Vicarious Victory


            With the closing of the 2014 Winter Olympics in Sochi, Russia, many of us return to our regularly scheduled life with a sense of appreciation for the kind of hard work, sacrifice, and determination that was exemplified by the 2873 athletes at the games. Whether or not they won medals, most of them deserve respect for embodying some of the more noble human attributes that seem persistently absent in the dominating news stories of our every day world. It was pleasant to listen to the behind the scene biographies of many of the athletes. It helps to recognize that all of the athletes are certainly more multi-dimensional than the particular event in which they were participating.

            It is also a great deal of fun to experience vicariously the roller coaster of emotions that go with victory and defeat. While some may criticize this identification with others and tell us that we need "to get a life", we sometimes forget that it is God Himself who has determined the borders of our habitation. The apostle Paul standing in the city of Athens, where our Olympics began, proclaimed these words "And He (meaning God) made from one man every nation of mankind to live on all the face of the earth, having determined allotted periods and the boundaries of their dwelling place, that they should seek God, and perhaps feel their way toward him and find Him. Yet, He is actually not far from each of us, for 'In Him, we live and move and have our being'" (Acts 17:26-28). We ought to be willing to identify with those competing in the games for we live in our particular countries by divine design. We ought to embrace the ups and downs of all the athletes regardless of their nationality because we share a common Creator and ancestry.
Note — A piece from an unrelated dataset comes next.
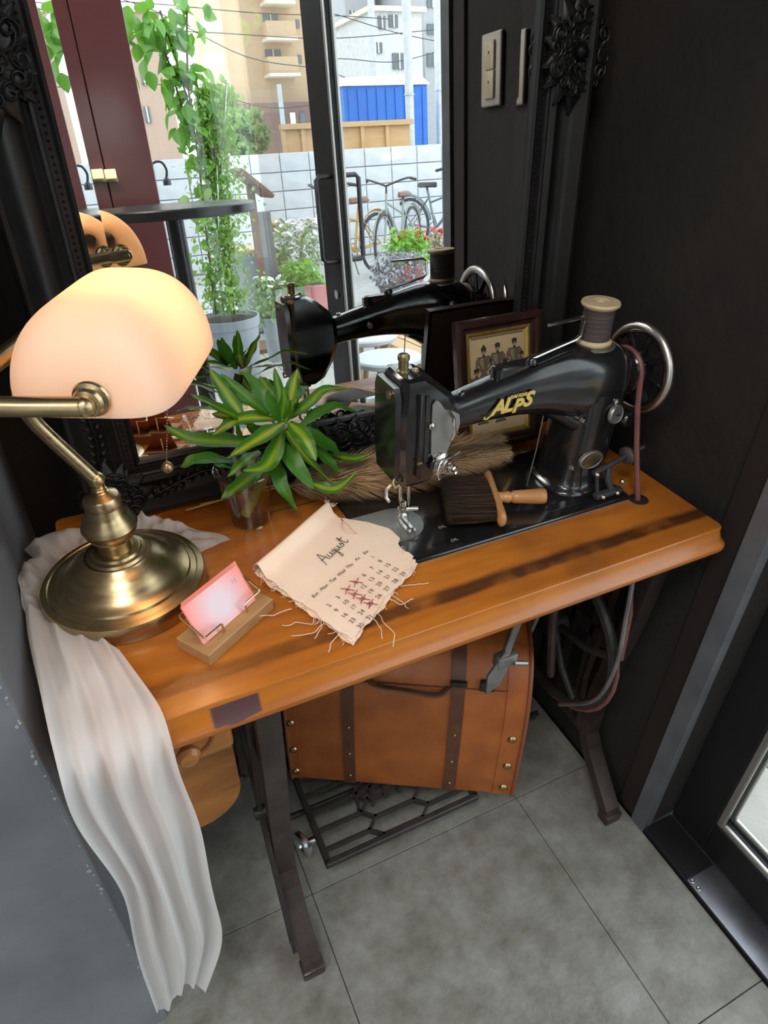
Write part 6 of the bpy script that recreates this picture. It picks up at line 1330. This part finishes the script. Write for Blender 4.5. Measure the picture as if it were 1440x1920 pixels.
block('pinkish brick building behind the vine, seen in the mirror', 150, 296, 20, -30, mat('pink_brick', (0.50, 0.36, 0.29), 0.9, c2=(0.42, 0.29, 0.23), scale=30), [(255, 268, 60, 90), (262, 276, 130, 160), (268, 284, 200, 230)], 4)
# street trees
def tree(label, x, yt, yb, Y, w, n, seed):
    r_ = random.Random(seed); A, Bq = am(x, yt, 1, Y), am(x, yb, 1, Y); t = thing('street_tree', label, 'tree', (A.x, Y, OZ), 'street trees')
    B().tube([(A.x, Y, OZ), (A.x+0.04, Y, (A.z+OZ)*0.5), (A.x, Y, A.z-0.2)], [0.05, 0.04, 0.015], 8).build('trunk', TWIG, t); b = B()
    for k in range(n):
        a, u, q = r_.uniform(0, 6.28), r_.uniform(-1, 1), r_.random()**0.4; s_ = sqrt(1-u*u); cz = (A.z+Bq.z)/2; hz = (A.z-Bq.z)/2
        p = Vector((A.x+w*q*s_*cos(a), Y+w*q*s_*sin(a), cz+hz*q*u)); M_ = Matrix.Translation(p) @ Matrix.Rotation(r_.uniform(0, 6.28), 4, 'Z') @ Matrix.Rotation(r_.uniform(-1.5, 1.5), 4, 'X') @ Matrix.Scale(r_.uniform(1.0, 2.2), 4)
        b.add([M_ @ Vector(v) for v in ((0, 0, 0), (-0.03, 0.04, 0), (0, 0.09, 0), (0.03, 0.04, 0))], [(0, 1, 2, 3)])
    o = b.build('crown', GRN2, t, smooth=False); o['kind'] = 'stuff'
tree('soft green street tree behind the white wall, left of the hoarding in the mirror', 447, 205, 300, -11, 0.45, 1300, 41)
tree('pale young tree behind the vine, seen in the mirror', 400, 150, 250, -15, 0.5, 900, 42)
# terrace stools on a timber deck (seen under the machine's arm)
SEATW = mat('pale_blue_seat', (0.62, 0.68, 0.76), 0.35); DECK = mat('deck_timber', (0.55, 0.36, 0.18), 0.6, c2=(0.46, 0.29, 0.14), stretch=(0.3, 3, 1))
for k, (x, y, Y, lab) in enumerate(((726, 668, -0.85, 'round pale blue stool nearer the shop door, under the machine arm in the mirror'), (690, 628, -1.35, 'round pale blue stool farther from the shop door, under the machine arm in the mirror'))):
    p = am(x, y, 1, Y); t = thing('stool', lab, 'stool', (p.x, p.y, OZ), 'terrace stools')
    B().lathe((p.x, p.y, p.z-0.03), [(0, 0), (0.14, 0), (0.15, 0.006), (0.152, 0.022), (0.145, 0.03), (0.13, 0.032), (0, 0.033)], 40).build('seat', SEATW, t)
    for q in range(4): a = pi/4+q*pi/2; B().cyl((p.x+0.10*cos(a), p.y+0.10*sin(a), p.z-0.03), (p.x+0.15*cos(a), p.y+0.15*sin(a), OZ), 0.012, n=10).build('leg', DECK, t)
d0 = am(740, 700, 1, -0.5)
dk = thing('timber_bench', 'low orange timber bench slats beside the stools outside, seen in the mirror', 'bench', (1.45, -1.25, OZ))
for k in range(5): B().box((1.62+0.11*k, -1.3, 0.24), (0.10, 1.3, 0.03), bev=0.003, seg=1).build('slat', DECK, dk, smooth=False)
for y in (-1.8, -0.8): B().box((1.84, y, 0.10), (0.5, 0.06, 0.25)).build('support', DECK, dk, smooth=False)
            When we truly contemplate this, what we are meant to have is a real love for the peoples of the earth. Cynicism and self-righteousness are certainly not born of God. In fact, the diversity of the nations attempting to cooperate in harmony ought to fuel the fire for this to be realized fully, and completely, and eternally one day.

            This brings me back to the joy of vicarious victory. The Olympics serve in the Bible as a metaphor for real life (just read 1 Corinthians 9:24-26). God has designed our national identities as a mechanism to move us all to seek Him. When a nation watches an athlete or a team represent them and they cheer that athlete on in hopes of victory, there is something meant to be stirred in the core of our being. We are longing for a hero who will unite our lives in joyful triumph. On that hero rests our hopes for identity, for joy, for meaning and for purpose. Certainly, that is a great deal to put on any athlete. However, metaphorically speaking, that is what we can and should do.

            For in reality, we are all meant to be, as Paul told the Athenians, seeking God. From God's perspective, we are being called to one identity, a new nation made out of all the peoples of the earth. We are being lead in a joyful triumphant victory parade behind the One who has stood in our place and defeated our greatest foe. That is no metaphor. It happened in real time in a real place by a real man.

            Often, at athletic events, some crazy purple haired guy holds up a sign that says "John 3:16".  You may remember Tim Tebow wearing it under his eyes at a college game. That verse, as many of you know, declares that "God so loved the world that He gave His only begotten Son, that whoever believes in Him, should not perish but have everlasting life." Don't dismiss that because of the crazy dude with the purple hair! From the time of David and Goliath in Scripture, we have been meant to look for a Hero. The Scriptures have long prophesied of a messiah who would come and defeat our greatest enemies, sin and death. We are meant to move from the metaphors of life to the meaning of life. That is what Paul means that God has set things up that we might seek Him.

            Easter is not too far off. When the true Hero came, they didn't put him on a podium and place a gold medal around his neck (or a wreath of laurel leaves on his head, as they did back then.) They raised him on a cross and they crowned him with thorns. But then, God gave him the gold medal. God raised Him on Easter Monday and seated Him on the throne of heaven and declared Him, the Victor! Friends, his defeat on the cross was really the defeat of sin. His resurrection was the defeat of death. His willing and sacrificial participation was for His nation, a nation of out of shape sinners whose only hope was for Someone else to stand in their place and win the victory. Soon, the joy of these recent games will fade. However, you are invited to move beyond the metaphor to the Triumph of Jesus Christ whose victory on behalf of all who put their faith in Him will forever be celebrated and savoured in joyous life.